If there are two pieces that were prominent to my Chronicle career it is “Size, does it matter?” and “Post-nut clarity’s dreadful aftermath” – because listen, I get it, no one wants to discuss a penis and the effect of its fluids. That’s alright. But the Chronicle allowed me to break barriers and write about topics that are on people’s minds but are never discussed at the dinner table. This publication allowed me to use my voice and represent who I am as a writer and I’m thankful for never being limited in my ideas.

The Chronicle is also responsible for giving me back my first love when I came to campus – The Barnacle.

During my junior year, I missed writing satire so much that I would talk about Barnacle as if it was an ex that broke my heart. Thankfully, the then-Editor-in-Chief Michael Sicoli and Arts & Life editor Ashley Pelletier gave me the opportunity to introduce a satirical column to the Chronicle. Man, it was hit. All of sudden, Quinnipiac had an outdoor residence facility, a women’s swim team and a nightclub at an administrator’s home.

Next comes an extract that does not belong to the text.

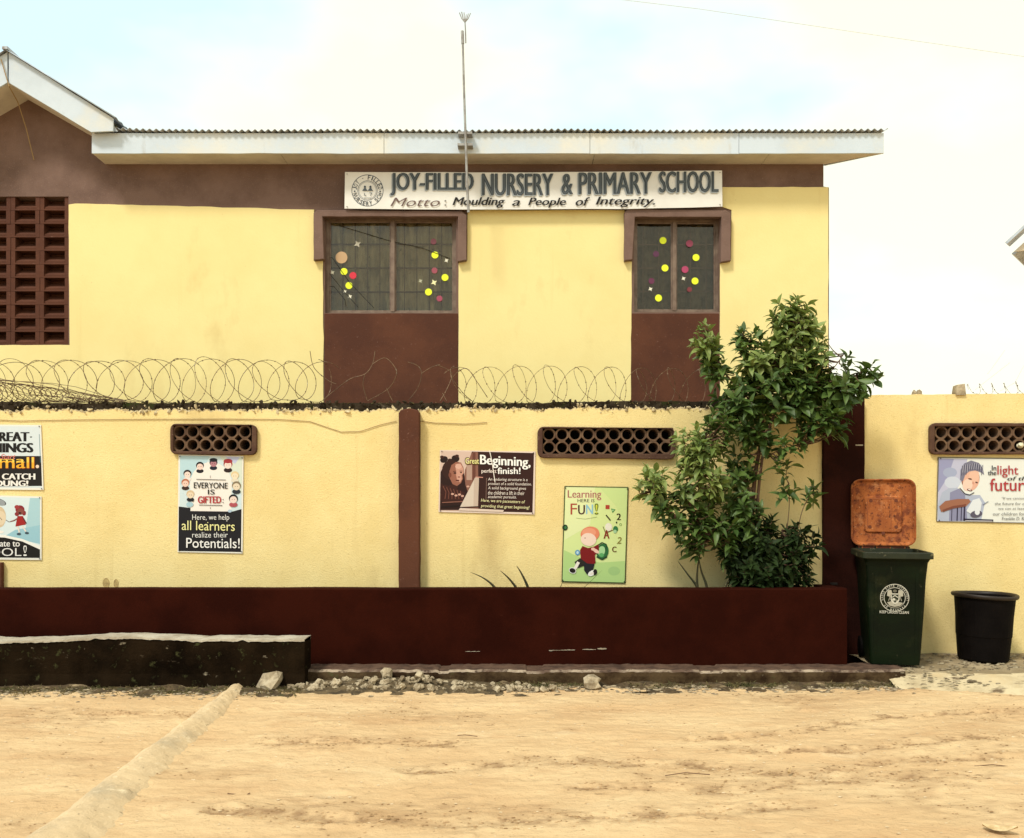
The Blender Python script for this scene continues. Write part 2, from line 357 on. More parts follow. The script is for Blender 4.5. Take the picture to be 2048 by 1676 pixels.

During my spring semester of junior year, I was sent an email from the last Barnacle Editor-in-Chief Claire Gregg with the keys to the kingdom and a month later, the Barnacle was a revived organization on campus. However, this could not have been possible without the support of my co-editors at the Chronicle. Opinion Editor Michael LaRocca joined my executive board at the Barnacle and I passed my role down to Sports Editor Ethan Hurwitz.

I am forever thankful for the past Arts & Life editors Emily DiSalvo and Ashley Pelletier who have guided me into this position. Being a part of Arts & Life is not a one-person job and every semester being in Chronicle would not be possible without my co-editor David Matos. I am grateful for the time I’ve worked with him and I know I have a best friend for life. The future is bright for the section with the leadership of Zoe Leone and Jacklyn Pellegrino – I know Arts & Life will continue to evolve with their creativity.

My experience at the Chronicle would not have been as enjoyable without the people I work with. Whether it is a group chat with the sports editors asking what they ate on their trip covering a game or learning if it’s worth waiting in line at a food truck on campus with my co-editors, I wouldn’t trade the stress and exhaustion for anything.